13. Taşınmaz, başvurucuya 22/9/2003 tarihinde teslim edilmiş ve 11/12/2007 tarihinde başvurucu adına tapuya tescil edilmiştir.

14. Taşınmazın teslim tarihi esas alınarak taksitler 2006 yılında başlatılmıştır. Başvurucu, ilk taksiti 26/12/2007, ikinci taksiti 31/10/2008, üçüncü taksiti 22/11/2011, dördüncü ve beşinci taksitleri de 25/12/2012 tarihlerinde ödemiştir.

15. Bu arada 4/7/2012 tarihli ve 6353 sayılı Kanun'un 2. maddesi ile 7269 sayılı Kanun'a eklenen geçici 23. madde 12/7/2012 tarihli ve 28351 sayılı Resmî Gazete'de yayımlanarak yürürlüğe girmiştir.

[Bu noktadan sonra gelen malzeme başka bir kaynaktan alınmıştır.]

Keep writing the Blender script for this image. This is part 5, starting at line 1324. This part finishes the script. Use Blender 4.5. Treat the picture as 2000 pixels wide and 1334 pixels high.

16. Kocaeli Valiliği 12/7/2012 tarihinde yürürlüğe giren 7269 sayılı Kanun'un geçici 23. maddesi uyarınca başvurucunun maddenin yürürlüğe girdiği tarihe kadar üst üste üç taksiti ödemediği gerekçesiyle 6/12/2013 tarihinde hak sahipliğini iptal etmiştir.

B. Başvuruya Konu Yargılama Süreci

17. Başvurucu 23/13/2013 tarihli dilekçesiyle ödenmeyen borçların 2011 ve 2012 yıllarına ait olup 2013 yılına ilişkin borcun ödeme süresinin dolmaması nedeniyle iddia edildiği gibi üç taksitin ödenmemesi durumunun söz konusu olmadığını, ayrıca borçlanma senedinde bu yönde bir hüküm bulunmadığını ileri sürerek işlemin iptalini istemiştir.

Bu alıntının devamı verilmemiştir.